Ahh, the comparison trap. It seems like others have the perfect relationship with money because of their cushy lifestyle or flashy purchases. But as the saying goes, “looks can be deceiving” — and that deception can have a negative impact on your own relationship. Remind yourself to focus on you and avoid resentful thoughts like “it isn’t fair!” or “must be nice.”

9. Who’s In Your Circle?

You are who you surround yourself with, right? It’s beneficial to stay close to those who generally share the same financial outlook and values as you. People who have good relationships with their money can motivate you to keep a good relationship too. Just make sure to again, not make comparisons, and focus on the how they help you stay the course.

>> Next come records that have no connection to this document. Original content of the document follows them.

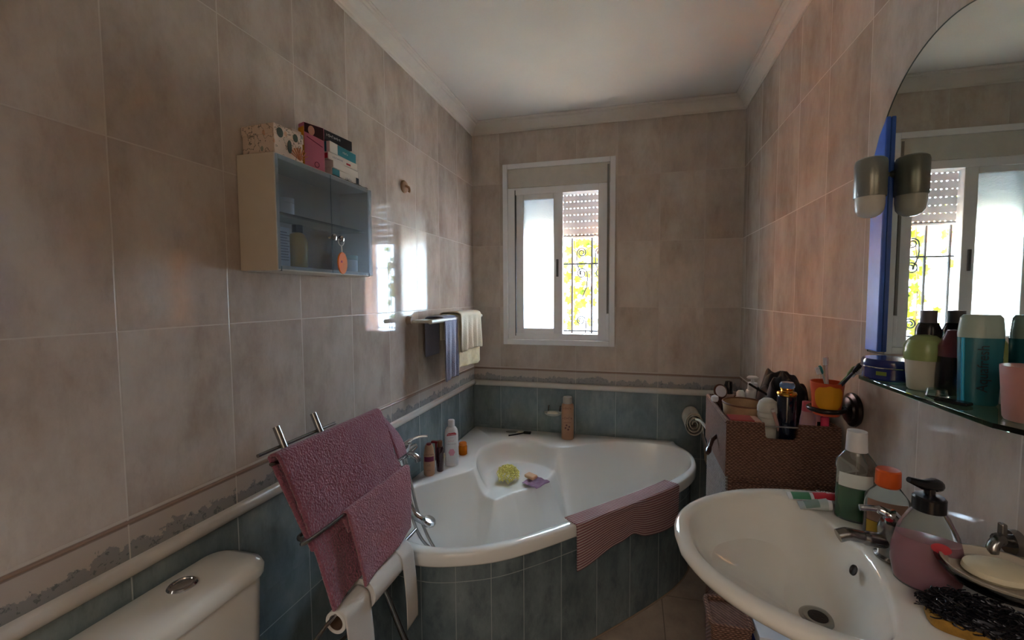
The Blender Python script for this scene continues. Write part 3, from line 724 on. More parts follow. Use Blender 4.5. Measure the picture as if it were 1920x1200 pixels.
# tub mixer, hose and handset
mx = thing('bath_mixer_tap', 'chrome wall-mounted bath mixer tap with lever above the tub rim', 'tap', (.0, -.98, .70))
G().tube([(.0, -1.045, .705), (.030, -1.045, .705)], [.026, .026], 20).obj('wall_flange', M_chrome, mx, smooth=30)
G().tube([(.0, -.905, .705), (.030, -.905, .705)], [.026, .026], 20).obj('wall_flange', M_chrome, mx, smooth=30)
G().tube([(.045, -1.07, .705), (.045, -1.04, .705), (.045, -1.0, .705), (.045, -.95, .705), (.045, -.88, .705)], [.014, .022, .020, .022, .014], 20).obj('mixer_body', M_chrome, mx, smooth=1)
G().tube([(.02, -1.045, .705), (.05, -1.045, .705)], .017, 16).obj('elbow', M_chrome, mx, smooth=30)
G().tube([(.02, -.905, .705), (.05, -.905, .705)], .017, 16).obj('elbow', M_chrome, mx, smooth=30)
G().tube(catmull([(.05, -.975, .70), (.075, -.97, .70), (.098, -.965, .687), (.105, -.964, .668)], 6), [.017]*6+[.015]*13, 16).obj('spout', M_chrome, mx, smooth=1)
G().lathe([(.001, .715), (.022, .715), (.024, .73), (.022, .748), (.012, .758), (.001, .76)], (.05, -.975, 0), 24).obj('cartridge_dome', M_chrome, mx, smooth=1)
G().tube(catmull([(.05, -.975, .752), (.075, -.958, .766), (.105, -.94, .775), (.135, -.925, .774)], 6), [.009]*6+[.006]*12+[.007], 12).obj('lever', M_chrome, mx, smooth=1)
sh = thing('hand_shower', 'chrome hand shower with hose hanging down into the tub from the tap', 'hand shower', (.08, -1.0, .5))
G().tube(catmull([(.060, -1.035, .70), (.064, -1.025, .66), (.070, -1.02, .60), (.078, -1.018, .56), (.095, -1.018, .49), (.125, -1.02, .448), (.165, -1.02, .43)], 6), [.010]*8+[.011]*12+[.014]*10+[.017]*7, 14).obj('handset', M_chrome, sh, smooth=1)
G(TF((.185, -1.02, .432), .1, 0, .5)).lathe([(.001, -.012), (.026, -.012), (.031, -.004), (.031, .004), (.024, .012), (.001, .013)]).obj('spray_head', M_chrome, sh, smooth=30)
G().tube(catmull([(.060, -.99, .69), (.070, -.985, .62), (.085, -.98, .55), (.11, -.99, .47), (.145, -1.0, .40), (.18, -1.01, .345), (.22, -1.02, .30)], 10), .0065, 10).obj('hose', M_steel, sh, smooth=1)
G().tube(catmull([(.055, -1.0, .69), (.062, -1.0, .60), (.085, -1.01, .50), (.12, -1.03, .42), (.16, -1.04, .36), (.20, -1.03, .315), (.22, -1.02, .30)], 10), .0065, 10).obj('hose', M_steel, sh, smooth=1)

# ---------------------------------------------------------------- wall shelf with towels (left wall)
ws = thing('wall_towel_rack', 'white wall shelf bar with small brackets, towels hanging at its far end', 'towel rack', (.05, -.5, 1.29))
G().tube([(.0, -.845, 1.295), (.024, -.845, 1.295)], [.022, .017], 20).obj('bracket', mat('rack_bracket', (170, 156, 140), .3), ws, smooth=30)
G().tube([(.0, -.19, 1.295), (.024, -.19, 1.295)], [.022, .017], 20).obj('bracket', MATS['rack_bracket'], ws, smooth=30)
G().box(.012, .118, -.85, -.18, 1.282, 1.296).obj('shelf_board', mat('rack_white', (206, 200, 188), .3), ws, bevel=.005)
G().tube([(.118, -.85, 1.289), (.118, -.18, 1.289)], .011, 14).obj('front_bar', MATS['rack_white'], ws, smooth=30)
def drape(y0, y1, zf, zb, xo, th, seed, fold=.008, xfront=.126, xback=.02, wid=.0, nf=3):
    def f(u, v):
        y = y0+(y1-y0)*u; L1 = zf; L2 = .10; L3 = zb; tot = L1+L2+L3; s = v*tot
        wob = fold*math.sin(u*nf*2*PI+seed)+.004*noise.noise((u*6, v*4, seed))
        top = 1.303+xo
        if s < L1:
            k = 1-s/L1; return (xfront+xo+wob*k, y+.01*noise.noise((v*3, u*2, seed))*k+wid*k*(u-.5), top-.006-(L1-s)*(1+.02*math.sin(u*5+seed)))
        if s < L1+L2: q = (s-L1)/L2; return (xfront+xo-(xfront-xback+xo)*q*1.0+.0, y, top+.004*math.sin(q*PI))
        q = (s-L1-L2)/L3; return (xback-.006*0, y, top-.003-(s-L1-L2))
    return f
cloth_sheet('hand_towel', drape(-.715, -.560, .315, .20, .0, .006, 1.3, .010), 24, 40, M_blue_t, .007, 'blue-grey hand towel with pale hem hanging from the white wall rack', 'towel')
g = G().box(.120, .135, -.672, -.660, .990, 1.29)
ctw = cloth_sheet('hand_towel', drape(-.550, -.25, .205, .15, .016, .006, 2.2, .011, nf=4), 36, 40, M_cream_t, .007, 'cream towel in loose folds with longer yellowish under layer on the wall rack', 'towel')
cloth_sheet('under_layer', drape(-.545, -.225, .285, .13, .004, .006, 4.0, .006, nf=2), 30, 40, mat('cream_check', (214, 204, 172), .95, bump=.5, bscale=300, var=.12, vscale=40), .006, parent=ctw)
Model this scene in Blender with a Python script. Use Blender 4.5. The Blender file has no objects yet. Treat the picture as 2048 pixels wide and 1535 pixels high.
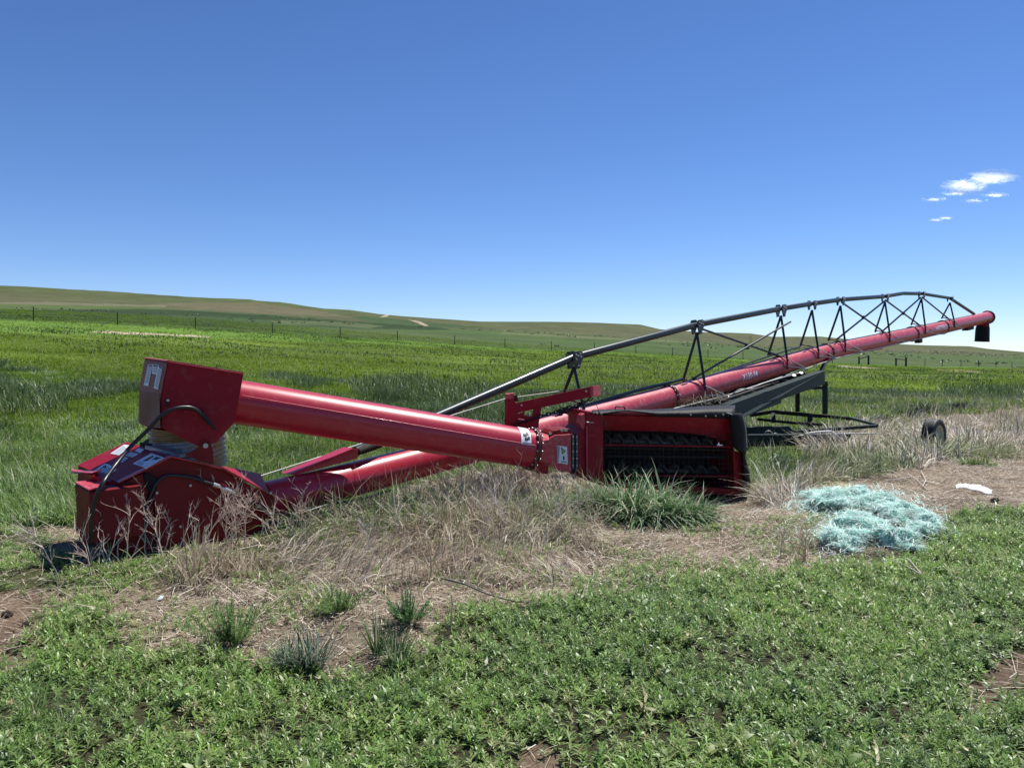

10. Sort It Out With Professional Counseling

It’s OK to ask for help. You can read all the books, follow all sorts of money social accounts and have the best of intentions — but for some things, like debt, investing and refinancing, you may need the guidance of an expert. If something’s not working or you’re unsure about what to do, seek outside help to repair or improve your relationship with your finances.

Like all types of relationships, your relationship with your money will evolve. Think about when you increase your income, start a family, make a large purchase or retire — life changes and so will your finances. So, as your relationship continues to grow and shift, keep in mind these 10 tips that can help you build and sustain a healthy relationship with money.